→ SOURCE MATERIAL
========================

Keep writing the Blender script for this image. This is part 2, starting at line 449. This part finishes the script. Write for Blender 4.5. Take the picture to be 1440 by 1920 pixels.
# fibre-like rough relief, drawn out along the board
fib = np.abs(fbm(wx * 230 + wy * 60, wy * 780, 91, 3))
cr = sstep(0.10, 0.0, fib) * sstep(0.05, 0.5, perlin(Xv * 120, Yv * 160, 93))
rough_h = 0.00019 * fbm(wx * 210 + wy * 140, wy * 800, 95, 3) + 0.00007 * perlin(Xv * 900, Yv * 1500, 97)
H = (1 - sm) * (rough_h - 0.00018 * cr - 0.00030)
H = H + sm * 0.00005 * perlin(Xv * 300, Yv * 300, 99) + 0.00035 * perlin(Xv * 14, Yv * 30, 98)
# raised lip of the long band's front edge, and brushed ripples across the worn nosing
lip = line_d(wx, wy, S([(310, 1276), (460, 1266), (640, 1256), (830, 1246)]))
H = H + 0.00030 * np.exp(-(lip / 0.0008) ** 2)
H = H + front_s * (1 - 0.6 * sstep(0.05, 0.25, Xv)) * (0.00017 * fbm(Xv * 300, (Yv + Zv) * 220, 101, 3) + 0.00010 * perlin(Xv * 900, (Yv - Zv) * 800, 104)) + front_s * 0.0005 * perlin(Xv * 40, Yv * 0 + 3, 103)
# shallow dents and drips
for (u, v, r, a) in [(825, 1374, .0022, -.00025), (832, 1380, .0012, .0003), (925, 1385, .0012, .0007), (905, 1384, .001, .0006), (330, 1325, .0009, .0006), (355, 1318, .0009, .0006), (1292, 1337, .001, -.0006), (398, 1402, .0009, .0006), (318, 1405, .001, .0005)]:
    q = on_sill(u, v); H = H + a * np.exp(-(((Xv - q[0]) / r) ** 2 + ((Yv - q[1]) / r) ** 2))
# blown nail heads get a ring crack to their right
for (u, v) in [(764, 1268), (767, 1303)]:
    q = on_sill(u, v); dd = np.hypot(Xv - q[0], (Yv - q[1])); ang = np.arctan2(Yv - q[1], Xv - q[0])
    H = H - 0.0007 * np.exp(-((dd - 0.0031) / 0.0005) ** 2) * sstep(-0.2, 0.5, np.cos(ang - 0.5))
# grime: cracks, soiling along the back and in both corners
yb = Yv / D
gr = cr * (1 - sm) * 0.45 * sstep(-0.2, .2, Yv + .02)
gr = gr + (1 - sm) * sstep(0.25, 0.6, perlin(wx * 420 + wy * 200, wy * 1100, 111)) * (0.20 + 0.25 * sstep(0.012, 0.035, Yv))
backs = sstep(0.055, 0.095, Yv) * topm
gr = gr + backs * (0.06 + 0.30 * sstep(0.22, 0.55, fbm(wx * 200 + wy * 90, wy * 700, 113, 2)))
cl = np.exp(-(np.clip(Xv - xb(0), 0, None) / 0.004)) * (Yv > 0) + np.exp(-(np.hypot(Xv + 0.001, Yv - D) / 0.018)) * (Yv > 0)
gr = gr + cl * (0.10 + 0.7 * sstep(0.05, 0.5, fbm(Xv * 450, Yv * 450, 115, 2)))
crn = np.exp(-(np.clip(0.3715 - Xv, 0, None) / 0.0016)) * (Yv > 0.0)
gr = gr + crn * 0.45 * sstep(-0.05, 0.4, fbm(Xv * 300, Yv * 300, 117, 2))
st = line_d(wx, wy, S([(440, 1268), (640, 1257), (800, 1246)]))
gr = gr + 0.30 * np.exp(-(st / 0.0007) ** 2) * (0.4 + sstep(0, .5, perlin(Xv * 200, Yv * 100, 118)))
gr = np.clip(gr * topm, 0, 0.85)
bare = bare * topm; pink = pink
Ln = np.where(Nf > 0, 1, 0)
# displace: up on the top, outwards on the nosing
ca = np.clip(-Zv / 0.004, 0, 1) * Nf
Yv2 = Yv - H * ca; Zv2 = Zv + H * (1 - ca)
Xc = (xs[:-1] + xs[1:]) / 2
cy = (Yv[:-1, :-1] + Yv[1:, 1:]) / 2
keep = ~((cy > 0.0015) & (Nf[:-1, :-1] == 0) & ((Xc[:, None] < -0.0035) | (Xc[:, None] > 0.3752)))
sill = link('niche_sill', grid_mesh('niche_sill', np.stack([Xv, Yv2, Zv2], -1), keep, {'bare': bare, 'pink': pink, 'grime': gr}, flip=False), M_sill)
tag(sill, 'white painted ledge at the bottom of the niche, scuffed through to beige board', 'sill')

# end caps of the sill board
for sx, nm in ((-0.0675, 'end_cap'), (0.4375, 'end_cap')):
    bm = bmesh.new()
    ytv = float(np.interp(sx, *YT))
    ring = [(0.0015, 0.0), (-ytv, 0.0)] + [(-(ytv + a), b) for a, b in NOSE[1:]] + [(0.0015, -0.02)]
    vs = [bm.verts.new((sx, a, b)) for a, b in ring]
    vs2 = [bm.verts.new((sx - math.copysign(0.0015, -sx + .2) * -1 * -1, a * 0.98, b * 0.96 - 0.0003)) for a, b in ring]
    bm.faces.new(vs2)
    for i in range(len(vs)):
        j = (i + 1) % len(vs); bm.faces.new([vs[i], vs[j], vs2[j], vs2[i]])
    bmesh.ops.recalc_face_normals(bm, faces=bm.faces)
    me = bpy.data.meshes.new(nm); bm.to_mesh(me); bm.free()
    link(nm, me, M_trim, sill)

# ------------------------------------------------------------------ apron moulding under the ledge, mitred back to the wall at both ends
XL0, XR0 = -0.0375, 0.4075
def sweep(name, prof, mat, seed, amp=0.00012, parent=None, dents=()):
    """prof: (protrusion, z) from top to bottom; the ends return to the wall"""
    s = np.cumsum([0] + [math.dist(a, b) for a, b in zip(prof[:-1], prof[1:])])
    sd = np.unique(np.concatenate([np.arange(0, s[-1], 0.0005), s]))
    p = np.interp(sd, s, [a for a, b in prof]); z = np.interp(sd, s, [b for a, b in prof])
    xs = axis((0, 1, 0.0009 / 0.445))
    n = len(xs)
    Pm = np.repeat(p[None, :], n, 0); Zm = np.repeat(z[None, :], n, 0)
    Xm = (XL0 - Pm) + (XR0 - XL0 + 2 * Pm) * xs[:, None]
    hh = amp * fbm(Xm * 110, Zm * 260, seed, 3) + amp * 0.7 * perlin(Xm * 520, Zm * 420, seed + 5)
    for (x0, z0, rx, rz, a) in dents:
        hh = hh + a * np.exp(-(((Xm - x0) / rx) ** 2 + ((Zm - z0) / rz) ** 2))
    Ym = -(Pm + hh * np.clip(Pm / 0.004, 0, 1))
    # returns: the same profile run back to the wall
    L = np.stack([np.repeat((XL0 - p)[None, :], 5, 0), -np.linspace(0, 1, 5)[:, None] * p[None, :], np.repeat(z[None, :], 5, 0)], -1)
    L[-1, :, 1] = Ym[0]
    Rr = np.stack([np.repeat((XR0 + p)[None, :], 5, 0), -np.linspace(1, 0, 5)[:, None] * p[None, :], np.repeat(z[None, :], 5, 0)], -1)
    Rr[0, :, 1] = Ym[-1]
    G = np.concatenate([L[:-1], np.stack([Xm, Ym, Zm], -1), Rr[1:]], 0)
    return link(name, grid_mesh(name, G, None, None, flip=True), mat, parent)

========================

Return all of the data word for word.

→ EXPECTED ANSWER
Keep writing the Blender script for this image. This is part 2, starting at line 449. This part finishes the script. Write for Blender 4.5. Take the picture to be 1440 by 1920 pixels.
# fibre-like rough relief, drawn out along the board
fib = np.abs(fbm(wx * 230 + wy * 60, wy * 780, 91, 3))
cr = sstep(0.10, 0.0, fib) * sstep(0.05, 0.5, perlin(Xv * 120, Yv * 160, 93))
rough_h = 0.00019 * fbm(wx * 210 + wy * 140, wy * 800, 95, 3) + 0.00007 * perlin(Xv * 900, Yv * 1500, 97)
H = (1 - sm) * (rough_h - 0.00018 * cr - 0.00030)
H = H + sm * 0.00005 * perlin(Xv * 300, Yv * 300, 99) + 0.00035 * perlin(Xv * 14, Yv * 30, 98)
# raised lip of the long band's front edge, and brushed ripples across the worn nosing
lip = line_d(wx, wy, S([(310, 1276), (460, 1266), (640, 1256), (830, 1246)]))
H = H + 0.00030 * np.exp(-(lip / 0.0008) ** 2)
H = H + front_s * (1 - 0.6 * sstep(0.05, 0.25, Xv)) * (0.00017 * fbm(Xv * 300, (Yv + Zv) * 220, 101, 3) + 0.00010 * perlin(Xv * 900, (Yv - Zv) * 800, 104)) + front_s * 0.0005 * perlin(Xv * 40, Yv * 0 + 3, 103)
# shallow dents and drips
for (u, v, r, a) in [(825, 1374, .0022, -.00025), (832, 1380, .0012, .0003), (925, 1385, .0012, .0007), (905, 1384, .001, .0006), (330, 1325, .0009, .0006), (355, 1318, .0009, .0006), (1292, 1337, .001, -.0006), (398, 1402, .0009, .0006), (318, 1405, .001, .0005)]:
    q = on_sill(u, v); H = H + a * np.exp(-(((Xv - q[0]) / r) ** 2 + ((Yv - q[1]) / r) ** 2))
# blown nail heads get a ring crack to their right
for (u, v) in [(764, 1268), (767, 1303)]:
    q = on_sill(u, v); dd = np.hypot(Xv - q[0], (Yv - q[1])); ang = np.arctan2(Yv - q[1], Xv - q[0])
    H = H - 0.0007 * np.exp(-((dd - 0.0031) / 0.0005) ** 2) * sstep(-0.2, 0.5, np.cos(ang - 0.5))
# grime: cracks, soiling along the back and in both corners
yb = Yv / D
gr = cr * (1 - sm) * 0.45 * sstep(-0.2, .2, Yv + .02)
gr = gr + (1 - sm) * sstep(0.25, 0.6, perlin(wx * 420 + wy * 200, wy * 1100, 111)) * (0.20 + 0.25 * sstep(0.012, 0.035, Yv))
backs = sstep(0.055, 0.095, Yv) * topm
gr = gr + backs * (0.06 + 0.30 * sstep(0.22, 0.55, fbm(wx * 200 + wy * 90, wy * 700, 113, 2)))
cl = np.exp(-(np.clip(Xv - xb(0), 0, None) / 0.004)) * (Yv > 0) + np.exp(-(np.hypot(Xv + 0.001, Yv - D) / 0.018)) * (Yv > 0)
gr = gr + cl * (0.10 + 0.7 * sstep(0.05, 0.5, fbm(Xv * 450, Yv * 450, 115, 2)))
crn = np.exp(-(np.clip(0.3715 - Xv, 0, None) / 0.0016)) * (Yv > 0.0)
gr = gr + crn * 0.45 * sstep(-0.05, 0.4, fbm(Xv * 300, Yv * 300, 117, 2))
st = line_d(wx, wy, S([(440, 1268), (640, 1257), (800, 1246)]))
gr = gr + 0.30 * np.exp(-(st / 0.0007) ** 2) * (0.4 + sstep(0, .5, perlin(Xv * 200, Yv * 100, 118)))
gr = np.clip(gr * topm, 0, 0.85)
bare = bare * topm; pink = pink
Ln = np.where(Nf > 0, 1, 0)
# displace: up on the top, outwards on the nosing
ca = np.clip(-Zv / 0.004, 0, 1) * Nf
Yv2 = Yv - H * ca; Zv2 = Zv + H * (1 - ca)
Xc = (xs[:-1] + xs[1:]) / 2
cy = (Yv[:-1, :-1] + Yv[1:, 1:]) / 2
keep = ~((cy > 0.0015) & (Nf[:-1, :-1] == 0) & ((Xc[:, None] < -0.0035) | (Xc[:, None] > 0.3752)))
sill = link('niche_sill', grid_mesh('niche_sill', np.stack([Xv, Yv2, Zv2], -1), keep, {'bare': bare, 'pink': pink, 'grime': gr}, flip=False), M_sill)
tag(sill, 'white painted ledge at the bottom of the niche, scuffed through to beige board', 'sill')

# end caps of the sill board
for sx, nm in ((-0.0675, 'end_cap'), (0.4375, 'end_cap')):
    bm = bmesh.new()
    ytv = float(np.interp(sx, *YT))
    ring = [(0.0015, 0.0), (-ytv, 0.0)] + [(-(ytv + a), b) for a, b in NOSE[1:]] + [(0.0015, -0.02)]
    vs = [bm.verts.new((sx, a, b)) for a, b in ring]
    vs2 = [bm.verts.new((sx - math.copysign(0.0015, -sx + .2) * -1 * -1, a * 0.98, b * 0.96 - 0.0003)) for a, b in ring]
    bm.faces.new(vs2)
    for i in range(len(vs)):
        j = (i + 1) % len(vs); bm.faces.new([vs[i], vs[j], vs2[j], vs2[i]])
    bmesh.ops.recalc_face_normals(bm, faces=bm.faces)
    me = bpy.data.meshes.new(nm); bm.to_mesh(me); bm.free()
    link(nm, me, M_trim, sill)

# ------------------------------------------------------------------ apron moulding under the ledge, mitred back to the wall at both ends
XL0, XR0 = -0.0375, 0.4075
def sweep(name, prof, mat, seed, amp=0.00012, parent=None, dents=()):
    """prof: (protrusion, z) from top to bottom; the ends return to the wall"""
    s = np.cumsum([0] + [math.dist(a, b) for a, b in zip(prof[:-1], prof[1:])])
    sd = np.unique(np.concatenate([np.arange(0, s[-1], 0.0005), s]))
    p = np.interp(sd, s, [a for a, b in prof]); z = np.interp(sd, s, [b for a, b in prof])
    xs = axis((0, 1, 0.0009 / 0.445))
    n = len(xs)
    Pm = np.repeat(p[None, :], n, 0); Zm = np.repeat(z[None, :], n, 0)
    Xm = (XL0 - Pm) + (XR0 - XL0 + 2 * Pm) * xs[:, None]
    hh = amp * fbm(Xm * 110, Zm * 260, seed, 3) + amp * 0.7 * perlin(Xm * 520, Zm * 420, seed + 5)
    for (x0, z0, rx, rz, a) in dents:
        hh = hh + a * np.exp(-(((Xm - x0) / rx) ** 2 + ((Zm - z0) / rz) ** 2))
    Ym = -(Pm + hh * np.clip(Pm / 0.004, 0, 1))
    # returns: the same profile run back to the wall
    L = np.stack([np.repeat((XL0 - p)[None, :], 5, 0), -np.linspace(0, 1, 5)[:, None] * p[None, :], np.repeat(z[None, :], 5, 0)], -1)
    L[-1, :, 1] = Ym[0]
    Rr = np.stack([np.repeat((XR0 + p)[None, :], 5, 0), -np.linspace(1, 0, 5)[:, None] * p[None, :], np.repeat(z[None, :], 5, 0)], -1)
    Rr[0, :, 1] = Ym[-1]
    G = np.concatenate([L[:-1], np.stack([Xm, Ym, Zm], -1), Rr[1:]], 0)
    return link(name, grid_mesh(name, G, None, None, flip=True), mat, parent)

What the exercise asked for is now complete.